US House Working To Fulfill Budget Pledges

More than a month into the new Congress and it remains an open question whether the new House leadership will be able to live up to the many promises that were made during the speaker battle, including a couple of promises related to spending.

Thursday, February 23rd 2023, 5:31 pm



More than a month into the new Congress and it remains an open question whether the new House leadership will be able to live up to the many promises that were made during the speaker battle, including a couple of promises related to spending.

Among the agreements Speaker Kevin McCarthy (R-CA) made to get the votes he needed were these: pledging to cap discretionary spending for fiscal year 2024 at fiscal year 2022’s levels and producing a budget through regular order.

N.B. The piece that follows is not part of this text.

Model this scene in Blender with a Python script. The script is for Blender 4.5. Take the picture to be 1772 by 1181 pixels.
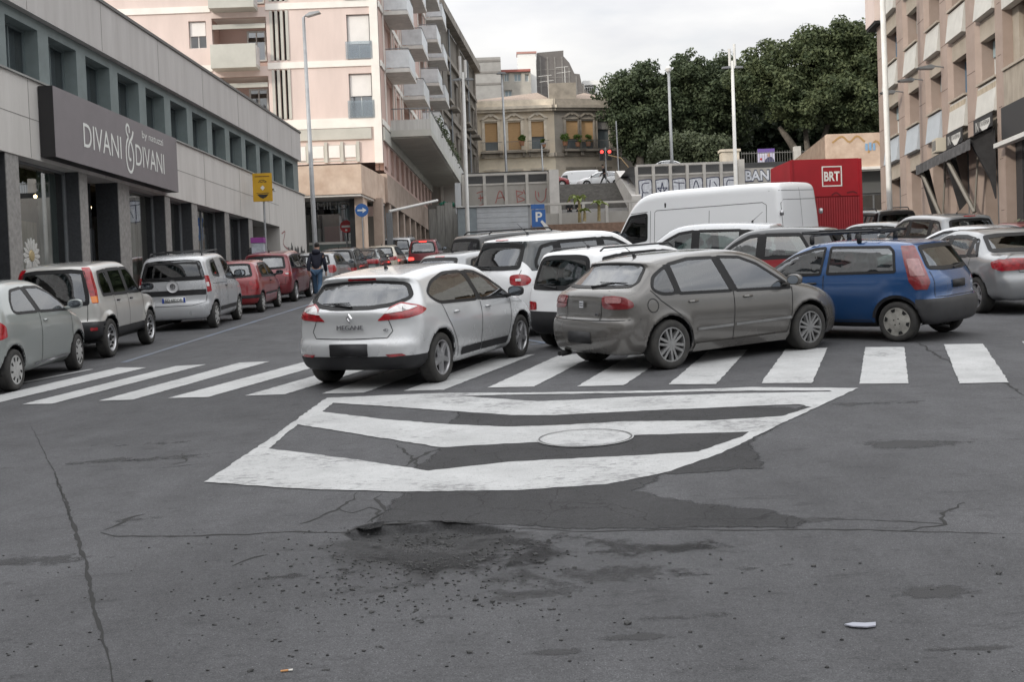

"We can get it done," Rep. Stephanie Bice (R-OK4) said, "it'll take a lot of hard work."

Bice will be sharing the workload, as a new member of the House Appropriations Committee.

Rep. Tom Cole is the committee's vice chair. There are 12 subcommittees and he said all are now fully constituted.

"So, you’re going to want to start seeing those appropriations committees come to work," Cole (R-OK4) said in a recent interview, "you want to see them pass individual bills out of committee, which we will."

That may be easier said than done. It's been decades since all 12 appropriations subcommittees in the House and Senate got their bills out and then across the floor by the Oct. 1 deadline, which is essentially what constitutes regular order. And already there's a slight hold-up

"We can’t write our budget until we see what the president, as the leader of the executive branch, wants run," Cole pointed out. "But at the end of the day, Congress sets the limit on spending and decides what are the national priorities."

And therein lies the other challenge -- capping discretionary spending at FY '22 levels would require cutting approximately $130 billion from the budget, about half of that from the Pentagon's budget if the cuts were made proportionately..

"We’ve gotta change the direction," Sen. James Lankford (R-OK) said, who isn't necessarily pushing for defense cuts, but said spending must gradually be reined in: "There is no plan here in Washington, D.C. that gets us back to balance in a year, there’s not one."

House Democrats worry the GOP majority will disproportionately target domestic programs for reductions, especially with some Republicans saying defense spending is off limits

Bice believes, if they work hard enough, they can find places to cut across the board--even in the military.

"You can’t tell me that there’s nowhere that there’s not waste, fraud, or abuse within our military," Bice said in an interview. "There are places -- we just have to do our homework, and we have to do our due diligence to find out where those things are, and what’s palatable."

 President Biden is expected to release his budget March 9.